Show that for real $u,x,y,z>0$, $f(u,x,y,z)=\frac{1}{x^3}+\frac{2z^4}{y^6}+3u^3z^2+\frac{5x^2y^4z^2}{u}$ has no minimum

Question

Question: Show that for real $u,x,y,z>0$, $$f(u,x,y,z)=\frac{1}{x^3}+\frac{2z^4}{y^6}+3u^3z^2+\frac{5x^2y^4z^2}{u}$$ has no minimum.

I found the Hessian matrix of $f$ is very complicated, it's hard to show the semi-positive definite property.

My guess is to use some inequality to obtain a constant lower bound of $f$, then verify that the equation can not be reached.

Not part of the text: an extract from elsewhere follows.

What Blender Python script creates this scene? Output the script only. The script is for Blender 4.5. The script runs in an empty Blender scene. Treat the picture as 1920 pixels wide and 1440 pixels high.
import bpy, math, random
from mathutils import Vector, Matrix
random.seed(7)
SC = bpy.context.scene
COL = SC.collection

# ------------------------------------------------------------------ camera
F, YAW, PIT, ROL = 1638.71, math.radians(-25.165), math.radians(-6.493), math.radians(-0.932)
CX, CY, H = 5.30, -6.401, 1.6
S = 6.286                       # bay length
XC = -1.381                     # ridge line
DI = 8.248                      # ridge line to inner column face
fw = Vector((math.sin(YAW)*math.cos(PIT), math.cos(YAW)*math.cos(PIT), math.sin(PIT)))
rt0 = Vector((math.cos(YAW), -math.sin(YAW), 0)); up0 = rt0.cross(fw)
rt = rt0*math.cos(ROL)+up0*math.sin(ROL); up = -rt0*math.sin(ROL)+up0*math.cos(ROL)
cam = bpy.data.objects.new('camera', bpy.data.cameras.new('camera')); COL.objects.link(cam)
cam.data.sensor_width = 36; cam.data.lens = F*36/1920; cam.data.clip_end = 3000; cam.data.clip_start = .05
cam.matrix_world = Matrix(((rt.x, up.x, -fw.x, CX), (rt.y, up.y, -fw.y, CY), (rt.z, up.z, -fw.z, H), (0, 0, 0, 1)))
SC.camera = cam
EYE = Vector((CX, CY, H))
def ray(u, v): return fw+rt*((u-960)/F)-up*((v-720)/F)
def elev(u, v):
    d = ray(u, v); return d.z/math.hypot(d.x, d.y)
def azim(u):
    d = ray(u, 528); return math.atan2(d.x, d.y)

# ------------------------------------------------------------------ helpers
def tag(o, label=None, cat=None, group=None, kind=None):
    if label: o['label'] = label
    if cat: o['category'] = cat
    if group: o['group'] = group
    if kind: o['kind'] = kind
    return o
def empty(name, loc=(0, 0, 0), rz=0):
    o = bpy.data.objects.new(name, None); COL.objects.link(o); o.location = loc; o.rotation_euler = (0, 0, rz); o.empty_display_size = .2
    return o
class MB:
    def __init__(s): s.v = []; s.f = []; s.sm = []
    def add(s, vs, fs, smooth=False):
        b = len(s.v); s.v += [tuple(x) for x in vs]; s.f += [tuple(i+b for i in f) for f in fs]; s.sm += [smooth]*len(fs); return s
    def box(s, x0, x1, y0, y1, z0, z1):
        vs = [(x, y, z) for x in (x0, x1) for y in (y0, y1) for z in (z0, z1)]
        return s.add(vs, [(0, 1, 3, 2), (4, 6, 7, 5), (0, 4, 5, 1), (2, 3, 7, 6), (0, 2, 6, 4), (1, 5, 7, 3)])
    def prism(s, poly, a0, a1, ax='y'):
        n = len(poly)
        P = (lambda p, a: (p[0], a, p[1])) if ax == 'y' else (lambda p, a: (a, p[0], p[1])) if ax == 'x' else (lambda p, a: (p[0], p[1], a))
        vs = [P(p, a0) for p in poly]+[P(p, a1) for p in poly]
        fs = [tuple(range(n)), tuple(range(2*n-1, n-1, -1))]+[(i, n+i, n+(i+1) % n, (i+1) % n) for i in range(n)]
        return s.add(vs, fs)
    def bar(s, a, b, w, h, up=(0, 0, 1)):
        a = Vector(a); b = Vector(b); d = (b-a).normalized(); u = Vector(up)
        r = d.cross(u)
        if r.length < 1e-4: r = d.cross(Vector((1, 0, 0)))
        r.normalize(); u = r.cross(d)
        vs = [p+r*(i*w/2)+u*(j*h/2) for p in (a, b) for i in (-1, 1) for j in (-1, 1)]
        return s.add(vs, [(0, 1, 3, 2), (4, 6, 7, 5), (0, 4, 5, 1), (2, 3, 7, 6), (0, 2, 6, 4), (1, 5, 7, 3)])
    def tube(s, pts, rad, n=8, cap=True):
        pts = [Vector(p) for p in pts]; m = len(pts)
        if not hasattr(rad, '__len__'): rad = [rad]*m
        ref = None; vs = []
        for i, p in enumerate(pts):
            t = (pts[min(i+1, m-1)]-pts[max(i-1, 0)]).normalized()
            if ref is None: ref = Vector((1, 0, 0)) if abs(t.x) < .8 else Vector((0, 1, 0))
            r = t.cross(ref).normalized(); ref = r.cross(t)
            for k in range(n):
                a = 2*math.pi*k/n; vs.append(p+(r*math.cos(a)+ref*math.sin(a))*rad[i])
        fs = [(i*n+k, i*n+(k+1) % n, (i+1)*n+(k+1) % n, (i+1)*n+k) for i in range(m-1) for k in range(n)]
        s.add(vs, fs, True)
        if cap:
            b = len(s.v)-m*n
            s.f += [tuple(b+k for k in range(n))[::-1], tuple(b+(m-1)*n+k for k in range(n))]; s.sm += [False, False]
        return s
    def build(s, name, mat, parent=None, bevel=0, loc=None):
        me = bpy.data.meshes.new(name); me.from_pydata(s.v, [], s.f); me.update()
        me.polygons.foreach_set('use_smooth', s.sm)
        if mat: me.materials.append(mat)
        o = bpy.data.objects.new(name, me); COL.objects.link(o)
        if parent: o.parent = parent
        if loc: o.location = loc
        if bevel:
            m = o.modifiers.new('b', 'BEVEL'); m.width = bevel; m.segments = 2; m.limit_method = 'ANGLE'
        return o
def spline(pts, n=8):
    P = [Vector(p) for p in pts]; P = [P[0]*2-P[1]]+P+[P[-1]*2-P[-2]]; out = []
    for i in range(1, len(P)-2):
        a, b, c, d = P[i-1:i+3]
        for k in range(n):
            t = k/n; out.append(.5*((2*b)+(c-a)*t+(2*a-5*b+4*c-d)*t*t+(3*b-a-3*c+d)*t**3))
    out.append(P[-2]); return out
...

However I cannot find the proper inequality to use.

Any help will be appreciated!

Answer 1

It is obvious that the quantity must be positive, because each individual term in the sum is strictly positive.

Now consider $$f(1,q^{-1/3},q^{1/6},q^{1/2})=q+2q+3q+5q=11q$$ You can obtain any positive value $\epsilon>0$ simply by choosing $$q=\epsilon/11, \quad u=1, \quad x=q^{-1/3}, \quad y=q^{1/6}, \quad z=q^{1/2}.$$ Thus $f$ can be arbitrarily close to zero, but not zero itself, because $q\rightarrow 0$ means that $x\rightarrow +\infty$ and $y,z\rightarrow 0$. So we have $\inf_{u,x,y,z} f(u,x,y,z) =0$, but there is no tuple $(u,x,y,z)$ that attains this infimum.